● **Task goal**: Print each line exactly as it is given.

========================================================================

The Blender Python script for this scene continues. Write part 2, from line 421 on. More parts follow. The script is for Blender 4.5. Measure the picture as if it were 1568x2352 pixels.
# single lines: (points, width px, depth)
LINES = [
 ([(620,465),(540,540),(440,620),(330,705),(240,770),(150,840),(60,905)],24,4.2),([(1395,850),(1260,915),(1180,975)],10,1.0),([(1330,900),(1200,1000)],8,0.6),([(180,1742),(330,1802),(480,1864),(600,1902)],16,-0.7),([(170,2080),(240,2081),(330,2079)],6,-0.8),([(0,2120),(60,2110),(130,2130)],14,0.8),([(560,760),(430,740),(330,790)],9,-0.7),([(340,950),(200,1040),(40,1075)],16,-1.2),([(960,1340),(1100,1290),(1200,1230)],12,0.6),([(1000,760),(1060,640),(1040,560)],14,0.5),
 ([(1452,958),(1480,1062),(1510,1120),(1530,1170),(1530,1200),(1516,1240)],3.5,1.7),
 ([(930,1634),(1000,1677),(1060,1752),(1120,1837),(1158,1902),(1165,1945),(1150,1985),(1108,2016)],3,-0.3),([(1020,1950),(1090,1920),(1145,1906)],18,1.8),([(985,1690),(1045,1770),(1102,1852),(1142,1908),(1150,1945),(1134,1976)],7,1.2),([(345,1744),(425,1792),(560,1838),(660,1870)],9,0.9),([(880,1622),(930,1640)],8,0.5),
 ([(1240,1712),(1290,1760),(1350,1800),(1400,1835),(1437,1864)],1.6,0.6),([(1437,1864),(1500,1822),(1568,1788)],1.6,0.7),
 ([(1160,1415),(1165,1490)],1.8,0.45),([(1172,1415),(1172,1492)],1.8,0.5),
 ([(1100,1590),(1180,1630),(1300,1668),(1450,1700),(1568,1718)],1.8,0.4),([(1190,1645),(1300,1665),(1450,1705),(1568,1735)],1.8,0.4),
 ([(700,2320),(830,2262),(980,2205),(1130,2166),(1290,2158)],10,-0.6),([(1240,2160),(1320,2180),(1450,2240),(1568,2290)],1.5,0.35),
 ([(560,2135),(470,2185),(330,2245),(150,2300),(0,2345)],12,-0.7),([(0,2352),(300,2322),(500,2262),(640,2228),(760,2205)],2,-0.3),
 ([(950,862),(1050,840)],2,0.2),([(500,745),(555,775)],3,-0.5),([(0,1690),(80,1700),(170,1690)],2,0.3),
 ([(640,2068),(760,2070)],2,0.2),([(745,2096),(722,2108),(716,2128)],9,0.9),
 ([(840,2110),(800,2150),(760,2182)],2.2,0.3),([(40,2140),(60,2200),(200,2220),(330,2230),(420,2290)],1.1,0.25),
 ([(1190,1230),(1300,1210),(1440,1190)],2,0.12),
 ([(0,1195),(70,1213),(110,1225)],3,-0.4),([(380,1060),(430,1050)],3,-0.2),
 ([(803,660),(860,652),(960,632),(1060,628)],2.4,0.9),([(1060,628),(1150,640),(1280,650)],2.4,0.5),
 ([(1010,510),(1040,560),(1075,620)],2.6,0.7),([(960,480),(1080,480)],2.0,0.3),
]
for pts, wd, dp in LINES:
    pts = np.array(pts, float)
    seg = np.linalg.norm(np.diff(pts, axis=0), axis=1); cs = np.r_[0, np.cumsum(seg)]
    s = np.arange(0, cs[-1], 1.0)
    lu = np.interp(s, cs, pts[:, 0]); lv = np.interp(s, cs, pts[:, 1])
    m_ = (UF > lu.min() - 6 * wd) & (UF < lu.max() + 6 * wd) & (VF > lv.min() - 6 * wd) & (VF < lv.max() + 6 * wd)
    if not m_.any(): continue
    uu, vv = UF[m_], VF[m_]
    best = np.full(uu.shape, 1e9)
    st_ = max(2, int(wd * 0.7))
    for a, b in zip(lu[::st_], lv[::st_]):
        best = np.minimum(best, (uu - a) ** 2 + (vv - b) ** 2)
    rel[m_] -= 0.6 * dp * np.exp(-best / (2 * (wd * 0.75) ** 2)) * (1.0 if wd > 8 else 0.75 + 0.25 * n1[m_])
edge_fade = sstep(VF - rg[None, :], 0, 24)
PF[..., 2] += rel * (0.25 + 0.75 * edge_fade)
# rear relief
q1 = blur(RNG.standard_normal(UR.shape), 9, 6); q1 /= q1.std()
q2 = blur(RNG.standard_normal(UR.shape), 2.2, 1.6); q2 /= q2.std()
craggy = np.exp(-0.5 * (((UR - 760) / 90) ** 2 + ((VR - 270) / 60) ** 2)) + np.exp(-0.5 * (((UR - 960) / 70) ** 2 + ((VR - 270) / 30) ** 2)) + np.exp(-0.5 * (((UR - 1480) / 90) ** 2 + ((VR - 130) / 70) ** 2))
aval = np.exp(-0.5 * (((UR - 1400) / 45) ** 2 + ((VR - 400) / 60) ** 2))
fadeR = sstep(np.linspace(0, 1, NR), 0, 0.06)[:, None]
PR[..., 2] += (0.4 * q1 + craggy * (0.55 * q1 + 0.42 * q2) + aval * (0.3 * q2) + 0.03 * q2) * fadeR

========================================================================

● **Exercise output**:
The Blender Python script for this scene continues. Write part 2, from line 421 on. More parts follow. The script is for Blender 4.5. Measure the picture as if it were 1568x2352 pixels.
# single lines: (points, width px, depth)
LINES = [
 ([(620,465),(540,540),(440,620),(330,705),(240,770),(150,840),(60,905)],24,4.2),([(1395,850),(1260,915),(1180,975)],10,1.0),([(1330,900),(1200,1000)],8,0.6),([(180,1742),(330,1802),(480,1864),(600,1902)],16,-0.7),([(170,2080),(240,2081),(330,2079)],6,-0.8),([(0,2120),(60,2110),(130,2130)],14,0.8),([(560,760),(430,740),(330,790)],9,-0.7),([(340,950),(200,1040),(40,1075)],16,-1.2),([(960,1340),(1100,1290),(1200,1230)],12,0.6),([(1000,760),(1060,640),(1040,560)],14,0.5),
 ([(1452,958),(1480,1062),(1510,1120),(1530,1170),(1530,1200),(1516,1240)],3.5,1.7),
 ([(930,1634),(1000,1677),(1060,1752),(1120,1837),(1158,1902),(1165,1945),(1150,1985),(1108,2016)],3,-0.3),([(1020,1950),(1090,1920),(1145,1906)],18,1.8),([(985,1690),(1045,1770),(1102,1852),(1142,1908),(1150,1945),(1134,1976)],7,1.2),([(345,1744),(425,1792),(560,1838),(660,1870)],9,0.9),([(880,1622),(930,1640)],8,0.5),
 ([(1240,1712),(1290,1760),(1350,1800),(1400,1835),(1437,1864)],1.6,0.6),([(1437,1864),(1500,1822),(1568,1788)],1.6,0.7),
 ([(1160,1415),(1165,1490)],1.8,0.45),([(1172,1415),(1172,1492)],1.8,0.5),
 ([(1100,1590),(1180,1630),(1300,1668),(1450,1700),(1568,1718)],1.8,0.4),([(1190,1645),(1300,1665),(1450,1705),(1568,1735)],1.8,0.4),
 ([(700,2320),(830,2262),(980,2205),(1130,2166),(1290,2158)],10,-0.6),([(1240,2160),(1320,2180),(1450,2240),(1568,2290)],1.5,0.35),
 ([(560,2135),(470,2185),(330,2245),(150,2300),(0,2345)],12,-0.7),([(0,2352),(300,2322),(500,2262),(640,2228),(760,2205)],2,-0.3),
 ([(950,862),(1050,840)],2,0.2),([(500,745),(555,775)],3,-0.5),([(0,1690),(80,1700),(170,1690)],2,0.3),
 ([(640,2068),(760,2070)],2,0.2),([(745,2096),(722,2108),(716,2128)],9,0.9),
 ([(840,2110),(800,2150),(760,2182)],2.2,0.3),([(40,2140),(60,2200),(200,2220),(330,2230),(420,2290)],1.1,0.25),
 ([(1190,1230),(1300,1210),(1440,1190)],2,0.12),
 ([(0,1195),(70,1213),(110,1225)],3,-0.4),([(380,1060),(430,1050)],3,-0.2),
 ([(803,660),(860,652),(960,632),(1060,628)],2.4,0.9),([(1060,628),(1150,640),(1280,650)],2.4,0.5),
 ([(1010,510),(1040,560),(1075,620)],2.6,0.7),([(960,480),(1080,480)],2.0,0.3),
]
for pts, wd, dp in LINES:
    pts = np.array(pts, float)
    seg = np.linalg.norm(np.diff(pts, axis=0), axis=1); cs = np.r_[0, np.cumsum(seg)]
    s = np.arange(0, cs[-1], 1.0)
    lu = np.interp(s, cs, pts[:, 0]); lv = np.interp(s, cs, pts[:, 1])
    m_ = (UF > lu.min() - 6 * wd) & (UF < lu.max() + 6 * wd) & (VF > lv.min() - 6 * wd) & (VF < lv.max() + 6 * wd)
    if not m_.any(): continue
    uu, vv = UF[m_], VF[m_]
    best = np.full(uu.shape, 1e9)
    st_ = max(2, int(wd * 0.7))
    for a, b in zip(lu[::st_], lv[::st_]):
        best = np.minimum(best, (uu - a) ** 2 + (vv - b) ** 2)
    rel[m_] -= 0.6 * dp * np.exp(-best / (2 * (wd * 0.75) ** 2)) * (1.0 if wd > 8 else 0.75 + 0.25 * n1[m_])
edge_fade = sstep(VF - rg[None, :], 0, 24)
PF[..., 2] += rel * (0.25 + 0.75 * edge_fade)
# rear relief
q1 = blur(RNG.standard_normal(UR.shape), 9, 6); q1 /= q1.std()
q2 = blur(RNG.standard_normal(UR.shape), 2.2, 1.6); q2 /= q2.std()
craggy = np.exp(-0.5 * (((UR - 760) / 90) ** 2 + ((VR - 270) / 60) ** 2)) + np.exp(-0.5 * (((UR - 960) / 70) ** 2 + ((VR - 270) / 30) ** 2)) + np.exp(-0.5 * (((UR - 1480) / 90) ** 2 + ((VR - 130) / 70) ** 2))
aval = np.exp(-0.5 * (((UR - 1400) / 45) ** 2 + ((VR - 400) / 60) ** 2))
fadeR = sstep(np.linspace(0, 1, NR), 0, 0.06)[:, None]
PR[..., 2] += (0.4 * q1 + craggy * (0.55 * q1 + 0.42 * q2) + aval * (0.3 * q2) + 0.03 * q2) * fadeR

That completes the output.